JPMorgan Chase & Co. CEO Jamie Dimon, centre, flanked by Goldman Sachs & Co.’s Lloyd C. Blankfein, left, and Bank of New York Mellon’s Robert Kelly, are seen on Capitol Hill in Washington in this Feb. 11, 2009 file photo. (Photo: AP/Lawrence Jackson)

When reporters began writing in April about the outsized positions of a single trader in the London office of JPMorgan Chase—positions so large that some feared they were distorting markets—CEO Jamie Dimon dismissed the whole thing as a “tempest in a teapot.” A month later, a contrite Dimon had to explain to analysts on a conference call that JPMorgan had lost more than US$2 billion in just a few weeks because of a “flawed, complex, poorly reviewed, poorly executed and poorly monitored” trading strategy.

That sounds like exactly the sort of risky activity that regulatory reforms enacted or proposed after the financial crisis were supposed to prevent.
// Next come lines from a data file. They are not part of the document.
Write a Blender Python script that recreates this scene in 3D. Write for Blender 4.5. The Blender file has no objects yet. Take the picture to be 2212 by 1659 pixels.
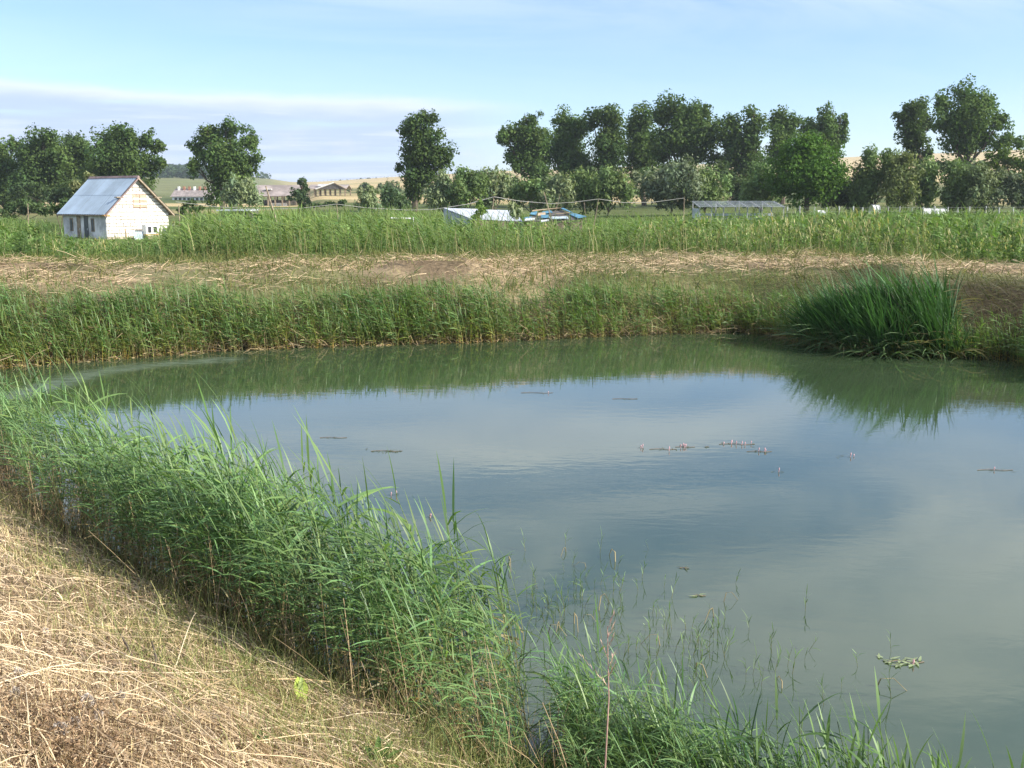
import bpy, bmesh, math, random
import numpy as np
from mathutils import Vector, Matrix

SC = bpy.context.scene
COL = SC.collection
rng = np.random.default_rng(7)
random.seed(7)

# ------------------------------------------------------------------ camera
EYE = 3.5
FPX = 1050.0                       # focal length in pixels of a 1024-wide frame
PITCH = math.radians(9.9)
cam_d = bpy.data.cameras.new('camera')
cam_d.sensor_width = 36.0
cam_d.lens = 36.0 * FPX / 1024.0
cam_d.clip_start = 0.05
cam_d.clip_end = 12000
cam = bpy.data.objects.new('camera', cam_d)
cam.location = (0, 0, EYE)
cam.rotation_euler = (math.radians(90) - PITCH, 0, 0)
COL.objects.link(cam)
SC.camera = cam

# ------------------------------------------------------------------ sun, sky, exposure
SUN_EL = math.radians(33)
SUN_AZ = (0.96, -0.30)
_l = math.hypot(*SUN_AZ)
SUN_AZ = (SUN_AZ[0] / _l, SUN_AZ[1] / _l)
sd = Vector((SUN_AZ[0] * math.cos(SUN_EL), SUN_AZ[1] * math.cos(SUN_EL), math.sin(SUN_EL)))
sun_d = bpy.data.lights.new('sun', 'SUN')
sun_d.energy = 4.9
sun_d.angle = math.radians(0.6)
sun_d.color = (1.0, 0.94, 0.83)
sun = bpy.data.objects.new('sun', sun_d)
sun.rotation_euler = sd.to_track_quat('Z', 'Y').to_euler()
sun.location = (40, -20, 60)
COL.objects.link(sun)

SC.view_settings.view_transform = 'Standard'
SC.view_settings.look = 'None'
SC.view_settings.gamma = 1.0
SC.view_settings.use_curve_mapping = False
SC.view_settings.exposure = 0.95
SKY_STRENGTH = 0.090

world = bpy.data.worlds.new('World')
SC.world = world
world.use_nodes = True


class NB:
    """small helper for building node trees"""
    def __init__(s, tree):
        s.t = tree
        s.n = tree.nodes
        s.n.clear()

    def add(s, kind, **kw):
        nd = s.n.new(kind)
        for k, v in kw.items():
            setattr(nd, k, v)
        return nd

    def put(s, sock, v):
        if isinstance(v, bpy.types.NodeSocket):
            s.t.links.new(v, sock)
        elif v is not None:
            if isinstance(v, (tuple, list)) and sock.type == 'RGBA' and len(v) == 3:
                v = (*v, 1)
            sock.default_value = v

    def math(s, op, a, b=None, c=None, clamp=False):
        nd = s.add('ShaderNodeMath', operation=op, use_clamp=clamp)
        for i, v in enumerate((a, b, c)):
            if v is not None:
                s.put(nd.inputs[i], v)
        return nd.outputs[0]

    def smooth(s, v, a, b, to0=0.0, to1=1.0):
        nd = s.add('ShaderNodeMapRange', interpolation_type='SMOOTHSTEP')
        s.put(nd.inputs[0], v)
        for i, q in enumerate((a, b, to0, to1)):
            s.put(nd.inputs[i + 1], q)
        return nd.outputs[0]

    def mix(s, f, a, b, mode='MIX'):
        nd = s.add('ShaderNodeMix', data_type='RGBA', blend_type=mode)
        s.put(nd.inputs[0], f)
        s.put(nd.inputs[6], a)
        s.put(nd.inputs[7], b)
        return nd.outputs[2]

    def noise(s, vec, scale, detail=4, rough=0.55, dist=0.0):
        nd = s.add('ShaderNodeTexNoise')
        if vec is not None:
            s.put(nd.inputs['Vector'], vec)
        nd.inputs['Scale'].default_value = scale
        nd.inputs['Detail'].default_value = detail
        nd.inputs['Roughness'].default_value = rough
        nd.inputs['Distortion'].default_value = dist
        return nd.outputs[0]

    def xyz(s, x, y, z):
        nd = s.add('ShaderNodeCombineXYZ')
        for i, v in enumerate((x, y, z)):
            s.put(nd.inputs[i], v)
        return nd.outputs[0]


w = NB(world.node_tree)
sky = w.add('ShaderNodeTexSky', sky_type='NISHITA')
sky.sun_disc = False
sky.sun_elevation = SUN_EL
sky.sun_rotation = math.atan2(SUN_AZ[0], SUN_AZ[1])
sky.altitude = 300
sky.air_density = 1.0
sky.dust_density = 0.3
sky.ozone_density = 2.2
tc = w.add('ShaderNodeTexCoord')
sep = w.add('ShaderNodeSeparateXYZ')
w.put(sep.inputs[0], tc.outputs['Generated'])
dx, dy, dz = sep.outputs
base = w.mix(1.0, sky.outputs[0], (0.95, 1.02, 1.22), 'MULTIPLY')
# high thin cirrus on a plane far above
den = w.math('ADD', w.math('MAXIMUM', dz, 0.0), 0.10)
px = w.math('DIVIDE', dx, den)
py = w.math('DIVIDE', dy, den)
streak = w.xyz(w.math('ADD', w.math('MULTIPLY', px, 0.62), w.math('MULTIPLY', py, 0.34)),
               w.math('ADD', w.math('MULTIPLY', px, -0.55), w.math('MULTIPLY', py, 1.5)), 3.1)
n1 = w.noise(streak, 0.95, 7, 0.6, 0.8)
n2 = w.noise(w.xyz(px, py, 4.0), 0.5, 3, 0.5)
cir = w.math('MULTIPLY', w.smooth(n1, 0.30, 0.66), w.smooth(n2, 0.27, 0.52))
cir = w.math('MULTIPLY', cir, w.smooth(dz, 0.12, 0.26, 0.06, 1.0))
c1 = w.mix(w.math('MULTIPLY', cir, 0.85), base, (7.4, 7.7, 8.1))
# low cloud bank standing over the horizon on the left
az = w.math('ARCTAN2', dx, dy)
bn = w.noise(w.xyz(w.math('MULTIPLY', az, 5.0), w.math('MULTIPLY', dz, 30.0), 1.7), 1.0, 6, 0.6)
bn2 = w.noise(w.xyz(w.math('MULTIPLY', az, 4.0), w.math('MULTIPLY', dz, 70.0), 5.0), 1.0, 5, 0.6)
topz = w.math('ADD', w.math('MULTIPLY', az, -0.030), 0.090)
rel = w.math('SUBTRACT', w.math('ADD', topz, w.math('MULTIPLY', w.math('SUBTRACT', bn, 0.5), 0.034)), dz)
bank = w.math('MULTIPLY', w.smooth(rel, -0.004, 0.010), w.smooth(az, 0.06, -0.12))
bank = w.math('MULTIPLY', bank, w.smooth(az, -2.9, -2.3))
bank = w.math('MULTIPLY', bank, w.smooth(bn2, 0.25, 0.50, 0.55, 1.0))
lit = w.math('MULTIPLY', w.smooth(rel, 0.022, 0.004), 1.0)
lit = w.math('MAXIMUM', lit, w.math('MULTIPLY', w.smooth(bn2, 0.52, 0.70), 0.75))
bcol = w.mix(lit, (3.6, 4.4, 6.1), (5.6, 6.0, 7.1))
c2 = w.mix(w.math('MULTIPLY', bank, 0.92), c1, bcol)
# faint fair-weather puffs low on the right
pn = w.noise(w.xyz(w.math('MULTIPLY', az, 9.0), w.math('MULTIPLY', dz, 22.0), 11.0), 1.0, 5, 0.55)
pf = w.math('MULTIPLY', w.smooth(pn, 0.52, 0.66), w.math('MULTIPLY', w.smooth(dz, 0.0, 0.02), w.smooth(dz, 0.085, 0.04)))
c3 = w.mix(w.math('MULTIPLY', pf, 0.5), c2, (5.6, 5.7, 6.3))
bg = w.add('ShaderNodeBackground')
bg.inputs['Strength'].default_value = SKY_STRENGTH
w.put(bg.inputs['Color'], c3)
wo = w.add('ShaderNodeOutputWorld')
w.put(wo.inputs[0], bg.outputs[0])

SC.render.engine = 'CYCLES'
SC.cycles.use_denoising = True
SC.cycles.max_bounces = 6
SC.cycles.diffuse_bounces = 3
SC.cycles.glossy_bounces = 3
SC.cycles.transmission_bounces = 4
SC.cycles.volume_bounces = 0
SC.cycles.caustics_reflective = False
SC.cycles.caustics_refractive = False

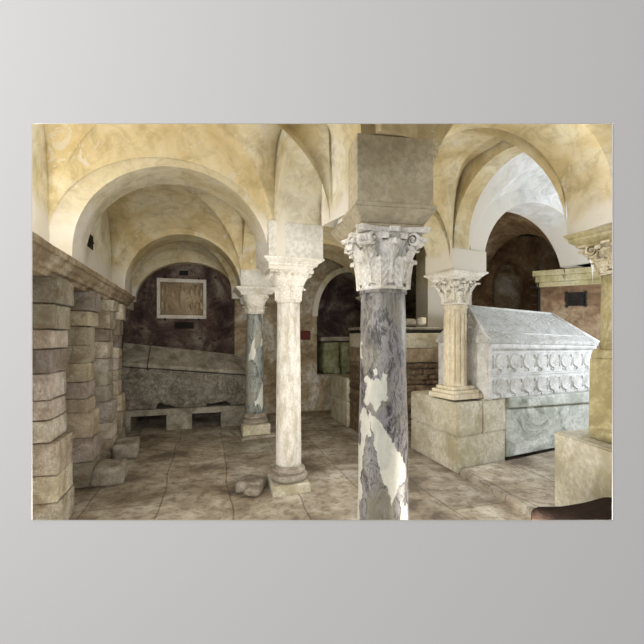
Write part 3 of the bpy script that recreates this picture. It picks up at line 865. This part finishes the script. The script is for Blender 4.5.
# ------------------------------------------------------------------ left sarcophagus and bench
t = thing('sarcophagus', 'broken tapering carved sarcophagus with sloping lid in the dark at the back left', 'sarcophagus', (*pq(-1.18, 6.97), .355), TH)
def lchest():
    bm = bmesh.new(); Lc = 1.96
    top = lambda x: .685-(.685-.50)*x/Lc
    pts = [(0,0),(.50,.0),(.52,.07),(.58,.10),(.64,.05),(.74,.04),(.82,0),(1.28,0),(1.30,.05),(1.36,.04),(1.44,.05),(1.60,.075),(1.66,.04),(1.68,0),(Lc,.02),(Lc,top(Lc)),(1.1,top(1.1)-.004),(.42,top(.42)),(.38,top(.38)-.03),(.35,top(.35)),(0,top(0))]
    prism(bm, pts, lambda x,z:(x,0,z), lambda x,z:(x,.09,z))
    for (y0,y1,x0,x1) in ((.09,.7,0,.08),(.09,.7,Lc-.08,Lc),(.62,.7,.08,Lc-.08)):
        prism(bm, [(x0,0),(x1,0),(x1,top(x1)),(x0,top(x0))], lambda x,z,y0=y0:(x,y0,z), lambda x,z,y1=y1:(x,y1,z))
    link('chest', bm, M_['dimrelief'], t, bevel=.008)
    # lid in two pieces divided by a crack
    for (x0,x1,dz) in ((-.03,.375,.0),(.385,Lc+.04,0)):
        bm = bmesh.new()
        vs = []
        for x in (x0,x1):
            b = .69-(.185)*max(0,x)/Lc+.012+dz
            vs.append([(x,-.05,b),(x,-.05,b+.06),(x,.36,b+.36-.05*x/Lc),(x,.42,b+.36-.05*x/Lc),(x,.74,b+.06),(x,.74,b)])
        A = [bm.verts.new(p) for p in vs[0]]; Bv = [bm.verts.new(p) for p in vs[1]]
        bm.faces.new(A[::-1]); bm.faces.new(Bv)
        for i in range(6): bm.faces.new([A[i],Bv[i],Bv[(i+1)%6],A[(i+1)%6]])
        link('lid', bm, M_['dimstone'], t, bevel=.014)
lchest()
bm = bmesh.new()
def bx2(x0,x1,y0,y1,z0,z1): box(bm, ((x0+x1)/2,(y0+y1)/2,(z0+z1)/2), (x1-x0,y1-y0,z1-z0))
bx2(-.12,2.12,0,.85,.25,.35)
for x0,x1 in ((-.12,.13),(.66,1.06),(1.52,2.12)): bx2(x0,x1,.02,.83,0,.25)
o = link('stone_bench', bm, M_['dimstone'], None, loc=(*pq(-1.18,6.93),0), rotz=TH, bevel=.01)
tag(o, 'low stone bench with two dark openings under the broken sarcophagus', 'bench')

# carved panel on the back wall
def panel():
    s0, s1, z0, z1 = -1.15-(-1.9)+.40, -1.15-(-1.9)+1.27, 1.86, 2.60
    w = s1-s0; h = z1-z0
    c = bw((s0+s1)/2, z0, -.05)
    t = thing('relief_panel', 'square pale framed stone relief of standing figures hanging on the dark back wall', 'relief', (c.x,c.y,c.z), TH)
    bm = bmesh.new(); b = .065
    for (x0,x1,a0,a1) in ((-w/2,w/2,0,b),(-w/2,w/2,h-b,h),(-w/2,-w/2+b*.9,b,h-b),(w/2-b*.9,w/2,b,h-b)): box(bm, ((x0+x1)/2,0,(a0+a1)/2), (x1-x0,.08,a1-a0))
    link('frame', bm, M_['panelframe'], t, bevel=.006)
    bm = bmesh.new(); box(bm, (0,.02,h/2), (w-2*b*.9,.04,h-2*b))
    # figures: central one under an arch, three each side
    def blob(x,z,sx_,sz_,d=.03):
        d *= 1.9
        bmesh.ops.create_uvsphere(bm, u_segments=12, v_segments=8, radius=1, matrix=Matrix.Translation((x,0,z)) @ Matrix.Diagonal((sx_,d,sz_,1)))
    blob(0,h*.5,.062,.19,.03); blob(0,h*.80,.032,.04,.035)
    for k in range(10):
        a = PI*(.05+.9*k/9); blob(.105*math.cos(a), h*.48+.24*math.sin(a), .016,.022,.022)
    for s in (-1,1):
        for j,(xx,zz) in enumerate(((.17,.30),(.27,.28),(.34,.33),(.17,.66),(.26,.70),(.34,.66))):
            blob(s*xx, h*zz, .034,.085,.026); blob(s*xx+.008*s, h*zz+.10, .02,.024,.03)
            blob(s*(xx-.03), h*zz+.02, .03,.012,.03)
    link('carving', bm, M_['panelrelief'], t, smooth=True)
    for x in (-w*.34, w*.34):
        for z in (-.012, h+.012):
            bm = bmesh.new(); box(bm, (x,-.01,z), (.03,.07,.035)); link('clamp', bm, M_['iron'], t)
panel()
# dark plates above and below the panel, painted as shade inside sockets
for (s, z, w, h, lab) in ((1.62,2.72,.16,.09,'small dark plate painted as the shade of a socket just above the carved panel'),(1.62,1.74,.34,.12,'wide dark plate painted as the shade of a socket just below the carved panel')):
    bm = bmesh.new(); p = bw(s, z, -.004); rough_box(bm, (0,0,0), (w,.012,h), 0, .012, 3, s*z, bev=.004)
    o = link('socket_shade', bm, M_['dark'], None, loc=p, rotz=TH); tag(o, lab, 'socket')

# red box on the back wall
p = bw(3.96, 1.555, -.05)
t = thing('alarm_box', 'small dark red box fixed to the buff back wall beside the recess', 'box', (p.x,p.y,p.z-.09), TH)
bm = bmesh.new(); box(bm, (0,0,.09), (.20,.08,.18)); link('housing', bm, M_['red'], t, bevel=.012)
bm = bmesh.new(); box(bm, (0,-.045,.09), (.10,.012,.08)); link('face', bm, M_['red'], t, bevel=.004)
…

Proponents of reform are seizing the moment to push for stricter regulation.

There is an element of poetic justice at play, too. Dimon is one of the most outspoken critics of reform. He’s been particularly scornful of the Volcker rule in the U.S., which would prohibit banks with government-insured deposits from proprietary trading—essentially, trading solely to reap profits for themselves. (The final draft of the legislation should be completed by the summer.) Dimon argues that compliance would be a massive burden, and possibly destructive. “[For] every trader, we are going to have to have a lawyer, a compliance officer, a doctor to see what their testosterone levels are, and a shrink,” he told Fox Business in February.

The trading loss is a small one for JPMorgan, America’s biggest bank, but an important question is whether the Volcker rule would have prevented the blunder from happening in the first place. The answer could indicate the effectiveness of a flagship piece of new financial regulation. Dimon characterized the ill-fated trading strategy as a legitimate hedge—not speculation—that did not cause the company’s flawed risk models to sound alarm bells. “This trading may not violate the Volcker rule,” he told analysts.

His comment strikes at one of the perceived shortcomings of the rule. Distinguishing proprietary trading from legitimate trading to limit risk or to ensure a market for certain securities is difficult. Even proponents of reform acknowledge the challenge. “The Volcker rule is extremely well-intentioned,” says Anat Admati, a professor of finance and economics at the Stanford Graduate School of Business. “But it’s a mess to implement.”

The full details of JP Morgan’s trading strategy aren’t known, but Wallace Turbeville, a former Goldman Sachs investment banker and currently a fellow with public policy think-tank Demos, doesn’t buy the bank’s explanation that it was simply hedging. “How can you possibly lose that kind of money on a hedge?” he asks. “The answer is, they weren’t off setting risk. They actually took a risk position on their proprietary book.” The proposed Volcker rule would, in fact, ban hedging that creates new “significant exposures” to risk or reward. In Turbeville’s view, it’s likely JPMorgan’s trade would have violated this provision, though the definition of “significant” is open to interpretation.

Simon Johnson, a professor of global economics at MIT’s Sloan School of Management, argues it’s “immaterial” how JPMorgan’s trades are classified. “All megabanks should be presumed incapable of managing their risks appropriately,” he wrote on his blog. To truly insulate the financial system from the inevitable mistakes institutions will make, steps need to be taken to limit the size of banks, he argues. A bill to do just that was recently reintroduced in the U.S. Congress. The SAFE Banking Act would, among other things, put a 10% cap on the liabilities any one bank can take on relative to the U.S. financial sector. The bill was already rejected in 2010, however, and this new mishap doesn’t assure its passage.